Isaac, congratulations on getting Derek accepted to Sundance. Tell me a bit about your history with the festival. I've been several times to Sundance. The last time I went was in 2006, to share art pieces and single-screen works in a different section of the festival. That initiated a new strand at Sundance where they're showing different works made by artists and having a conversation with the art world in that context. It was quite new and novel for the festival.

And, of course, your early attendance at Sundance coincided with the birth of New Queer Cinema. Yes. I made a film called Young Soul Rebels in 1992, and it was that [Sundance] panel about queer cinema hosted by B. Ruby Rich, where Derek Jarman, Todd Haynes, myself, and several other filmmakers participated in a discussion that heralded this new cinematic moment in gay cinema.

Let's talk about the documentary. Obviously Derek Jarman has been a profound influence on you -- both personally and cinematically -- but I was curious if you remember the first time you saw a film of his. I think I saw my first Jarman film probably when I started to attend my first art courses in 1980. I was really aware of his work -- especially Sebastiane, which may have been the first one that I saw. That film was all in Latin, and I'd just studied Latin.

What kind of impact did he make on you? Basically, Derek was this sort of iconic figure and had been basically at the forefront of making great films at that time. It was called the New Romantics movement -- people like Leigh Bowery and John Maybury who were making films which were quite iconoclastic and had this sort of luxuriousness imagery against the kind of puritanism that I think obstructs filmmaking. It was quite an experimental art film scene, and that was my first encounter to Jarman's work.

Can you make a lot of connections between contemporary filmmakers and Derek Jarman? He influenced a whole generation of filmmakers from the '80s into the early '90s. I think any filmmaker who is gay or uses gay themes, they'll probably have seen a Jarman film because he's such an iconoclastic figure. I can think of Todd Haynes, Tom Kalin -- they have very distinct styles -- but I think there's a number of filmmakers who have adopted that sort of punk, do-it-yourself attitude Derek had in terms of his own filmmaking.

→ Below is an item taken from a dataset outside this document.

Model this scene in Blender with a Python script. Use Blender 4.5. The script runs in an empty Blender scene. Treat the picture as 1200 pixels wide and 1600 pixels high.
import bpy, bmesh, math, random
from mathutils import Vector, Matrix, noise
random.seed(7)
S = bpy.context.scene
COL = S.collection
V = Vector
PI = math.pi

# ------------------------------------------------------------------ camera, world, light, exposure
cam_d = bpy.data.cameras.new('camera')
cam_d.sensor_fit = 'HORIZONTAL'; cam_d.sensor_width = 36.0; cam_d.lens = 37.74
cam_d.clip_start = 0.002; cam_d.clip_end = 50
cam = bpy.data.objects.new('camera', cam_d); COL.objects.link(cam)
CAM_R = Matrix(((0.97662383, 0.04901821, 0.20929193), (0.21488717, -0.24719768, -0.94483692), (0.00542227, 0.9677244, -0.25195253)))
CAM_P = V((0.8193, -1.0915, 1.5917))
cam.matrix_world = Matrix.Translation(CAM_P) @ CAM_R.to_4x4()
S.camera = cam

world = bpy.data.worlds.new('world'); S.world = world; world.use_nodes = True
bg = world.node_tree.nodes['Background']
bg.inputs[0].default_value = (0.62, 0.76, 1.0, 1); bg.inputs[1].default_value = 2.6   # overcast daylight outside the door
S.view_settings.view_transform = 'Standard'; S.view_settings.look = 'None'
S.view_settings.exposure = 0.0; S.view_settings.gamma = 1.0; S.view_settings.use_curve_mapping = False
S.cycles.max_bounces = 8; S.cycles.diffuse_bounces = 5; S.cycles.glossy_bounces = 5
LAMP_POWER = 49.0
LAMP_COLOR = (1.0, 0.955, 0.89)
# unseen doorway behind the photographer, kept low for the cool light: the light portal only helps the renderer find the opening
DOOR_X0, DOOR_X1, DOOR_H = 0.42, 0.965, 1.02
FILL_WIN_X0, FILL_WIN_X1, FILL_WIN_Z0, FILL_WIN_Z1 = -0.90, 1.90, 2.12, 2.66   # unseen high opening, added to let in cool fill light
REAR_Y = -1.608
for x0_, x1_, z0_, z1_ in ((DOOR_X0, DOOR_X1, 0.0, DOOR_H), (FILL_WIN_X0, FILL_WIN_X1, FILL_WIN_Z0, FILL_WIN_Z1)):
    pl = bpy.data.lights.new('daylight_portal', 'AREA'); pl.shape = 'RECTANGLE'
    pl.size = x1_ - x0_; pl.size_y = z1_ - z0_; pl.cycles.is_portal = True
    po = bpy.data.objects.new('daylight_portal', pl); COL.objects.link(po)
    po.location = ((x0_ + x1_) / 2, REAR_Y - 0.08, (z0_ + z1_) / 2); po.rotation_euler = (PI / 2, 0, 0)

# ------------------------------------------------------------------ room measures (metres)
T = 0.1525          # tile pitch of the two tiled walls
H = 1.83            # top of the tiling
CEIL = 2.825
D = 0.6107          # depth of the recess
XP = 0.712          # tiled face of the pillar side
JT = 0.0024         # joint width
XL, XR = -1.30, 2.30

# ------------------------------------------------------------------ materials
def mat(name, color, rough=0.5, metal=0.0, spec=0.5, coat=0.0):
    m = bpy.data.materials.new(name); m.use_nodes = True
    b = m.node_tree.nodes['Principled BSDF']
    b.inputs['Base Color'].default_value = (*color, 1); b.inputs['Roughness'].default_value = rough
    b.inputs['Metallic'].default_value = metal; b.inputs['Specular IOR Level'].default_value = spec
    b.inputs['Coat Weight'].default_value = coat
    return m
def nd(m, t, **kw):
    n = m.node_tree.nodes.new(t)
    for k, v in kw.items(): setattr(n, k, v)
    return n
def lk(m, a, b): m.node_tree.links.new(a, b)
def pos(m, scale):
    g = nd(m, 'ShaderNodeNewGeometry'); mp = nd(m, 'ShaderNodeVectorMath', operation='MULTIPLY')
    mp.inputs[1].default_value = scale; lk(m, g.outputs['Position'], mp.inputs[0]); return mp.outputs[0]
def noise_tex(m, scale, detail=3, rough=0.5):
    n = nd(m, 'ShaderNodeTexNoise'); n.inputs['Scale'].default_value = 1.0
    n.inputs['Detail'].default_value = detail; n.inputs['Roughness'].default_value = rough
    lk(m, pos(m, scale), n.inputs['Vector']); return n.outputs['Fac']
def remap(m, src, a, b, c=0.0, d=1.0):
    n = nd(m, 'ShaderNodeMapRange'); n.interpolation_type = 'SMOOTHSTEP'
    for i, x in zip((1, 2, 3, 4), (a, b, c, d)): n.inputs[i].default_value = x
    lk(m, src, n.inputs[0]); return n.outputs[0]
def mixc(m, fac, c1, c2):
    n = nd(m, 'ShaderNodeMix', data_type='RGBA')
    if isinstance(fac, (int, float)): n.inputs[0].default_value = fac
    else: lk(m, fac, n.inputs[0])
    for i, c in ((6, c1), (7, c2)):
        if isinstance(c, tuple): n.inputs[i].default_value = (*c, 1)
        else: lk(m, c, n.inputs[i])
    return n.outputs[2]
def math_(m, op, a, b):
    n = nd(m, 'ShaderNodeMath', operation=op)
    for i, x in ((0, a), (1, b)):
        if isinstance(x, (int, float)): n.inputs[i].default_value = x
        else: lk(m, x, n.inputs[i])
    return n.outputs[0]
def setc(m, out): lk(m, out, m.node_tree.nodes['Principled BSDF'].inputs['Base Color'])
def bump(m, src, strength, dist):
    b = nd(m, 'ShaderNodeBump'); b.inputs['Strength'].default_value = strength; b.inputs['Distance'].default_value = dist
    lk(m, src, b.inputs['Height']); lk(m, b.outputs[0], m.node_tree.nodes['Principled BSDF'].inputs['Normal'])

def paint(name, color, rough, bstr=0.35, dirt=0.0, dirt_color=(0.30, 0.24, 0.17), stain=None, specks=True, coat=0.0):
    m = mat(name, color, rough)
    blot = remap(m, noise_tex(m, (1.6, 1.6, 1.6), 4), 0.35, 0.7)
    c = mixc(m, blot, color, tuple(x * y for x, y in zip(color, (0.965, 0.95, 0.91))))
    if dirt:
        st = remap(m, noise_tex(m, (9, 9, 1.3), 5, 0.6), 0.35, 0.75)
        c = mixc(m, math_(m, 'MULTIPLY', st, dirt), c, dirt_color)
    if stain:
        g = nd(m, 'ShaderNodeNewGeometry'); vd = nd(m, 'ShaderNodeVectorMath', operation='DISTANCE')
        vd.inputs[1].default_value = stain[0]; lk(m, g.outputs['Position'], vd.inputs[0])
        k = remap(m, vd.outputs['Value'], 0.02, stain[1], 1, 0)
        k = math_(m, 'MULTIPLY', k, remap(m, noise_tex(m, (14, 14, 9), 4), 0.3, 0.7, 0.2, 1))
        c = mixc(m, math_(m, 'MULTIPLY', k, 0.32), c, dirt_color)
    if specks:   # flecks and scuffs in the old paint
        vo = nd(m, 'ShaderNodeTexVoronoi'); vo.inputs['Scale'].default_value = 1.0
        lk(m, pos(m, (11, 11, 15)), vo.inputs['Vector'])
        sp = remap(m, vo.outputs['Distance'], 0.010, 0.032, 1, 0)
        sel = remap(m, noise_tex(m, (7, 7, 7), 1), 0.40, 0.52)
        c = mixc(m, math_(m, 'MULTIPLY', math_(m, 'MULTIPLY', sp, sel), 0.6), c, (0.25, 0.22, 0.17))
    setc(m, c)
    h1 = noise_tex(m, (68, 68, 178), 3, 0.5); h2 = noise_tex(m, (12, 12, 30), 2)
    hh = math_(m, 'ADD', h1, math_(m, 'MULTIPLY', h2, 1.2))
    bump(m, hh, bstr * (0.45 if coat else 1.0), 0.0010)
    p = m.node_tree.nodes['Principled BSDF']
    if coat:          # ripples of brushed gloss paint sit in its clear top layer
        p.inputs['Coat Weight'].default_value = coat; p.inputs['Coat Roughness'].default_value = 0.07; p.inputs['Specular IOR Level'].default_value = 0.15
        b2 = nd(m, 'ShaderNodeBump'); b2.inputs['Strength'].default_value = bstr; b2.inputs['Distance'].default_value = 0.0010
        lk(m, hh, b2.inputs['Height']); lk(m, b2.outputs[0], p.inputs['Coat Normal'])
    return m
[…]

I know your documentary uses a lot of found footage -- most specifically an extensive 1990 interview with Jarman. The daylong interview was conducted by Colin MacCabe -- the film was actually MacCabe's idea, because he initiated the whole project by approaching me to direct a film that might include this footage. For television, it was far too long [laughs]. Basically, in the interview he really talks about growing up in the '50s -- he comes from a sort of military brat background -- and the English public school system. He talks about growing up in the '60s art scene with David Hockney and Ken Russell, and gay London in the '60s. In a way you could say that Jarman is a bit like a Warholian figure.

How so? There's a place like the Factory where people used to meet and show Jarman's films -- a whole subculture that's really fascinating, and all of this has been documented because he made films himself. It's these films which were, in a way, the most amazingly interesting films because they'd never been seen before -- at least since the '70s. It's quite a tapestry, to see him into the '90s with Queer Nation and this sort of ACT UP aesthetic and the politics that sprung up around his work. It feeds back into his movies, and it really does document these times well because he's very Warholian in character. Like when punk rock began, Derek was there.

Jarman died in 1994. What makes this the right time for a documentary about him? Part of me making this film is that I think he's now someone who could be seen as the past rather than the present. I think it's really important to see him again and revisit him -- it's really quite amazing to make a film like this in terms of responses I've received from friends and fellow filmmakers. The tapestry of filmed footage that exists of him is really quite amazing. I'm very, very excited about this film, and I think it may prove to be quite amazing when people see it.